My question:  Will the celebrity spokesman phenomenon expand in the professional services marketing arena?  And if it does, what does that portend for firms' quest to develop a favorable differentiation platform?   

Professional service firm identity management - Part 1

I've been intrigued in recent days by several discussions about the complex issue of "identity management" for professional service firms.  I'll address these in the coming days, with a separate post that tackles an aspect of this complex subject. 

Here's Part 1.

Identity misinterpretation.  Malcolm Gladwell writes about the personal-branding phenomenon, Cesar Millan, "The Dog Whisperer."  For those of us in the expertise-based marketing arena, Cesar Millan represents a marketer's dream and a nightmare.  He's a dream because: his expertise is in high demand and is likely to stay that way for the longer term; he has a unique, credible and powerful positioning; he has a "branded" methodology; and he's a natural extrovert.  He's a nightmare because of the identity management challenges that inevitably surface when an expert has to be interpreted in small bites. 
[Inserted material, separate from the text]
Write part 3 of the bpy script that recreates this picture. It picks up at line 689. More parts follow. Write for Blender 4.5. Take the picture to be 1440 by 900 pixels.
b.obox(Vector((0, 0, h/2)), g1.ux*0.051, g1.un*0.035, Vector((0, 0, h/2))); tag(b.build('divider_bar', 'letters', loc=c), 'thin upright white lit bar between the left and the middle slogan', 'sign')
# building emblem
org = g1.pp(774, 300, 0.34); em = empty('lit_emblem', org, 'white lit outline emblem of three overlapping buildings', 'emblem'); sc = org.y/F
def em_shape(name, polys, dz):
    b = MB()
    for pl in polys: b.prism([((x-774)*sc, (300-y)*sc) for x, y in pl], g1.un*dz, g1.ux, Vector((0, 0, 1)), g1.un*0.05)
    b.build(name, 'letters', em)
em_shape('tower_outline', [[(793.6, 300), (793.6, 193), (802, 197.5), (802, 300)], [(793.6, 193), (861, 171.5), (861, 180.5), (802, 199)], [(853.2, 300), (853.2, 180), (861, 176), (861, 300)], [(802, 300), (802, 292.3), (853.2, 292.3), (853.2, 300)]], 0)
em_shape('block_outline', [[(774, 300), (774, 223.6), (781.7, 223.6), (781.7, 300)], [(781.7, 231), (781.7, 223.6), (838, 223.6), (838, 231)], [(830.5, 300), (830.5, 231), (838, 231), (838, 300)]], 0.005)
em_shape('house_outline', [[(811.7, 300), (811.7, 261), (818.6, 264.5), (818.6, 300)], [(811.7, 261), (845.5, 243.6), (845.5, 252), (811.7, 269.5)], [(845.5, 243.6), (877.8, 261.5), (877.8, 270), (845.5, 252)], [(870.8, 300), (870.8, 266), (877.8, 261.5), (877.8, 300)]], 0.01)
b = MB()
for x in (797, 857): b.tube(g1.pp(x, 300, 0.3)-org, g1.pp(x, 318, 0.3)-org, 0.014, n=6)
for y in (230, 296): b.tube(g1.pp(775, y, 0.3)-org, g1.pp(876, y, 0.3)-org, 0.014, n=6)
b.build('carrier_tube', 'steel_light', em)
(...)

Gladwell's astute remarks point out how easy it is to misunderstand the intellectual capital of an expert when one only gets to encounter that expert in short snippets, in this case small video clips of Cesar Millan in action.  (Several of Gladwell's readers voiced their strong objections to Millan's harsh techniques.) Gladwell recounts how he took the time to observe Millan's approaches in greater depth, and saw those techniques applied in a deeper and fuller context, so that he truly understands how powerful they are. 

My question:  As PSF marketers embrace marketing communication channels like Internet video clips and podcasts, are we mindful enough of the implications of the quick-take showcase of our firms' individual brand characters, versus the deeper exposure that purchasers inevitably need in order to assess a complex set of methodologies?  How many of our firms and practitioners are being misinterpreted by potential decision makers, and if so, do we know about it?